When a user queries Google, the user's browser first identifies the nearest domain. Multiple clusters are distributed worldwide with sufficient capacity to handle query traffic. The system selects the nearest cluster. This minimizes the time required to respond to the user's query. The user's browser sends a hypertext transport protocol (HTTP) request to that cluster which processes the query. Each cluster has its own load-balancer and distributes requests across the available Google Web Servers (GWS). The GWS coordinates query and formats it into Hypertext Markup Language (HTML).

There are two major phases to query execution. In the first phase, each query word is mapped to a matching list of documents. This forms a hit list. Then the hit list is compared to relevant documents, and a relevance score is computed for each document. The relevance score determines the order of results on the output page. This was accomplished when the index server consulted an inverted index comprised of many terabytes of data.

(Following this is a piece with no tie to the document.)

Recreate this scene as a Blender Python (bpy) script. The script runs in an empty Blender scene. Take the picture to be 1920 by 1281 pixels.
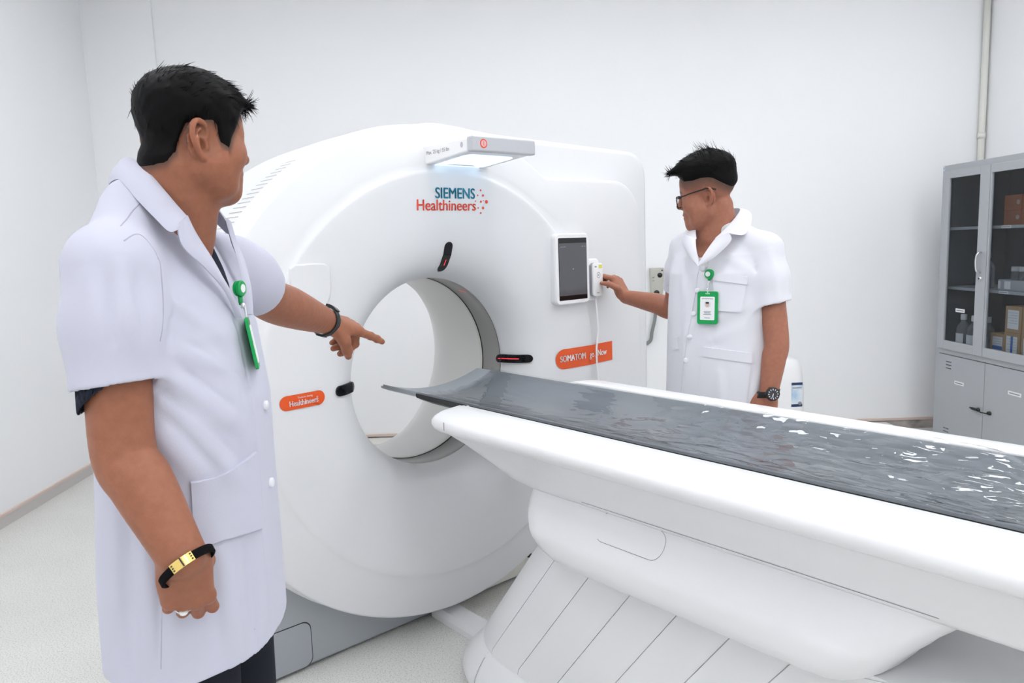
import bpy, bmesh, math, random
import numpy as np
from mathutils import Vector, Matrix
random.seed(7); RNG = np.random.default_rng(7)
SC = bpy.context.scene
COL = SC.collection
PI = math.pi

# ------------------------------------------------------------------ camera
FPX, PITCH, ROLL, YAW, CAMH = 1384.2, 0.13039, 0.034869, 0.053182, 1.40
def _basis():
    c, s = math.cos(PITCH), math.sin(PITCH)
    fw = np.array([0, c, -s]); up = np.array([0, s, c]); rt = np.array([1., 0, 0])
    r = rt*math.cos(ROLL) - up*math.sin(ROLL); u = up*math.cos(ROLL) + rt*math.sin(ROLL)
    cy, sy = math.cos(YAW), math.sin(YAW)
    Rz = np.array([[cy, sy, 0], [-sy, cy, 0], [0, 0, 1]])
    return Rz@r, Rz@u, Rz@fw
CR, CU, CW = _basis()
CAMP = np.array([0, 0, CAMH])
cam = bpy.data.cameras.new('camera'); camo = bpy.data.objects.new('camera', cam); COL.objects.link(camo)
cam.sensor_width = 36; cam.lens = FPX/1920*36; cam.clip_start = 0.05; cam.clip_end = 60
camo.matrix_world = Matrix(((CR[0], CU[0], -CW[0], 0), (CR[1], CU[1], -CW[1], 0), (CR[2], CU[2], -CW[2], CAMH), (0, 0, 0, 1)))
cam.dof.use_dof = True; cam.dof.focus_distance = 1.9; cam.dof.aperture_fstop = 16
SC.camera = camo
def ray(x, y): return CR*(x-960)/FPX - CU*(y-640.5)/FPX + CW
def onplane(x, y, p0, n):
    d = ray(x, y); return CAMP + d*(((np.asarray(p0, float)-CAMP)@n)/(d@n))
def at(x, y, dep): return CAMP + ray(x, y)*dep          # a photo direction at a given distance

# ------------------------------------------------------------------ world, lights, exposure
W = bpy.data.worlds.new('world'); SC.world = W; W.use_nodes = True
W.node_tree.nodes['Background'].inputs[0].default_value = (.92, .96, 1, 1)
W.node_tree.nodes['Background'].inputs[1].default_value = .10
SC.view_settings.view_transform = 'Standard'; SC.view_settings.look = 'None'
SC.view_settings.gamma = 1; SC.view_settings.use_curve_mapping = False
SC.view_settings.exposure = 0.0
SC.cycles.max_bounces = 9; SC.cycles.diffuse_bounces = 5; SC.cycles.glossy_bounces = 4
SC.cycles.transparent_max_bounces = 12; SC.cycles.caustics_reflective = False; SC.cycles.caustics_refractive = False
CEIL = 3.3
LAMP_POWER = 11.9
LAMPS = [(x, y) for y in (3.3, 1.7, .1, -1.5) for x in (-1.3, .6, 2.5)]

# ------------------------------------------------------------------ helpers
def M(name, col, rough=.5, metal=0, spec=.5, emit=None, es=0, alpha=1, trans=0, coat=0, bump=None, sss=0, ior=1.45, sheen=0):
    m = bpy.data.materials.new(name); m.use_nodes = True
    nt = m.node_tree; b = nt.nodes['Principled BSDF']
    b.inputs['Base Color'].default_value = (*col, 1); b.inputs['Roughness'].default_value = rough
    b.inputs['Metallic'].default_value = metal; b.inputs['Specular IOR Level'].default_value = spec
    b.inputs['IOR'].default_value = ior
    b.inputs['Alpha'].default_value = alpha; b.inputs['Transmission Weight'].default_value = trans
    b.inputs['Coat Weight'].default_value = coat; b.inputs['Coat Roughness'].default_value = .08
    b.inputs['Sheen Weight'].default_value = sheen
    if sss:
        b.inputs['Subsurface Weight'].default_value = sss
        b.inputs['Subsurface Radius'].default_value = (.9, .35, .2); b.inputs['Subsurface Scale'].default_value = .006
    if emit: b.inputs['Emission Color'].default_value = (*emit, 1); b.inputs['Emission Strength'].default_value = es
    if bump:
        sc, st, det = bump
        n = nt.nodes.new('ShaderNodeTexNoise'); n.inputs['Scale'].default_value = sc; n.inputs['Detail'].default_value = det
        tc = nt.nodes.new('ShaderNodeTexCoord'); nt.links.new(tc.outputs['Object'], n.inputs['Vector'])
        bp = nt.nodes.new('ShaderNodeBump'); bp.inputs['Strength'].default_value = st; bp.inputs['Distance'].default_value = .01
        nt.links.new(n.outputs[0], bp.inputs['Height']); nt.links.new(bp.outputs[0], b.inputs['Normal'])
    return m
def ramp(nt, fac, stops):
    r = nt.nodes.new('ShaderNodeValToRGB'); e = r.color_ramp.elements
    while len(e) < len(stops): e.new(.5)
    for k, (p, c) in enumerate(stops): e[k].position = p; e[k].color = (*c, 1)
    nt.links.new(fac, r.inputs[0]); return r.outputs[0]
def noise(nt, scale, detail=4, rough=.5, coord='Object', stretch=None):
    tc = nt.nodes.new('ShaderNodeTexCoord'); n = nt.nodes.new('ShaderNodeTexNoise')
    n.inputs['Scale'].default_value = scale; n.inputs['Detail'].default_value = detail; n.inputs['Roughness'].default_value = rough
    src = tc.outputs[coord]
    if stretch:
        mp = nt.nodes.new('ShaderNodeMapping'); mp.inputs['Scale'].default_value = stretch
        nt.links.new(src, mp.inputs[0]); src = mp.outputs[0]
    nt.links.new(src, n.inputs['Vector']); return n.outputs[0]
def bsdf(m): return m.node_tree.nodes['Principled BSDF']

def tag(o, label=None, cat=None, group=None, kind=None):
    if label: o['label'] = label
    if cat: o['category'] = cat
    if group: o['group'] = group
    if kind: o['kind'] = kind
    return o
def empty(name, loc=(0, 0, 0), rz=0, label=None, cat=None, group=None):
    o = bpy.data.objects.new(name, None); COL.objects.link(o); o.location = loc; o.rotation_euler = (0, 0, rz)
    o.empty_display_size = .05
    return tag(o, label, cat, group)
def mesh_obj(name, V, F, mat, parent=None, smooth=True, angle=None, bevel=0, solid=0, subsurf=0, weld=False):
    me = bpy.data.meshes.new(name)
    me.from_pydata([tuple(map(float, v)) for v in V], [], [tuple(f) for f in F]); me.update()
    if weld:
        bm = bmesh.new(); bm.from_mesh(me); bmesh.ops.remove_doubles(bm, verts=bm.verts, dist=1e-5)
        bmesh.ops.recalc_face_normals(bm, faces=bm.faces); bm.to_mesh(me); bm.free()
    if mat: me.materials.append(mat)
    o = bpy.data.objects.new(name, me); COL.objects.link(o)
    if parent: o.parent = parent
    if solid:
        s = o.modifiers.new('solid', 'SOLIDIFY'); s.thickness = solid; s.offset = 0
    if bevel:
        b = o.modifiers.new('bevel', 'BEVEL'); b.width = bevel; b.segments = 3; b.limit_method = 'ANGLE'; b.angle_limit = .6
    if subsurf:
        s = o.modifiers.new('sub', 'SUBSURF'); s.levels = s.render_levels = subsurf
    if smooth:
        me.polygons.foreach_set('use_smooth', [True]*len(me.polygons))
        if angle:
            try: me.set_sharp_from_angle(angle=angle)
            except Exception: pass
    return o
class MB:
    """collects shapes for one mesh object"""
    def __init__(s): s.v = []; s.f = []
    def add(s, V, F):
        n = len(s.v); s.v += [tuple(map(float, p)) for p in V]; s.f += [tuple(i+n for i in q) for q in F]; return s
    def box(s, lo, hi):
        x0, y0, z0 = lo; x1, y1, z1 = hi
        V = [(x0,y0,z0),(x1,y0,z0),(x1,y1,z0),(x0,y1,z0),(x0,y0,z1),(x1,y0,z1),(x1,y1,z1),(x0,y1,z1)]
        return s.add(V, [(0,3,2,1),(4,5,6,7),(0,1,5,4),(1,2,6,5),(2,3,7,6),(3,0,4,7)])
    def loft(s, rings, caps=True, closed=True):
        n = len(rings[0]); V = [p for r in rings for p in r]; F = []
        m = n if closed else n-1
        for i in range(len(rings)-1):
            for j in range(m):
                k = (j+1) % n
                F.append((i*n+j, i*n+k, (i+1)*n+k, (i+1)*n+j))
        if caps:
            F.append(tuple(range(n))[::-1]); F.append(tuple((len(rings)-1)*n+j for j in range(n)))
        return s.add(V, F)
    def lathe(s, prof, center=(0, 0, 0), axis='z', n=48, caps=False):
        rings = []
        for r, h in prof:
            ring = []
            for j in range(n):
                a = 2*PI*j/n; c, d = r*math.cos(a), r*math.sin(a)
                ring.append({'z': (c, d, h), 'y': (c, h, -d), 'x': (h, c, d)}[axis])
            rings.append([tuple(p[k]+center[k] for k in range(3)) for p in ring])
        return s.loft(rings, caps=caps)
    def tube(s, pts, r, n=10, caps=True):
        P = [np.asarray(p, float) for p in pts]; rings = []
        rr = r if hasattr(r, '__len__') else [r]*len(P)
        up = np.array([0.13, .27, 1.])
        for i, p in enumerate(P):
            t = P[min(i+1, len(P)-1)] - P[max(i-1, 0)]; t = t/(np.linalg.norm(t)+1e-12)
            a = np.cross(t, up)
            if np.linalg.norm(a) < .05: a = np.cross(t, np.array([1., 0, 0]))
            a /= np.linalg.norm(a); b = np.cross(t, a); up = -np.cross(t, a) if i == -1 else up
            rings.append([p + rr[i]*(a*math.cos(2*PI*j/n)+b*math.sin(2*PI*j/n)) for j in range(n)])
        return s.loft(rings, caps=caps)
    def grid(s, fn, nu, nv):
        V = [fn(i/nu, j/nv) for i in range(nu+1) for j in range(nv+1)]
        F = [(i*(nv+1)+j, (i+1)*(nv+1)+j, (i+1)*(nv+1)+j+1, i*(nv+1)+j+1) for i in range(nu) for j in range(nv)]
        return s.add(V, F)
    def build(s, name, mat, parent=None, **k): return mesh_obj(name, s.v, s.f, mat, parent, **k)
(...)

The huge amount of data makes the search process very challenging, but the final result of the first phase is an ordered list of In the second phase of the query execution, this list of identifiers is taken and computed to produce a query-specific document summary. Document servers examine each document for the title and keyword. As in the first phase, to do this, the documents are randomly distributed into smaller shards; multiple server replicas handle each shard; and requests are routed through a load balancer. Google stores dozens of copies of the Web across its cluster to insure adequate replication in all the clusters. When both phases are complete, a GWS sends the HTML to the output page and returns it to the user's browser.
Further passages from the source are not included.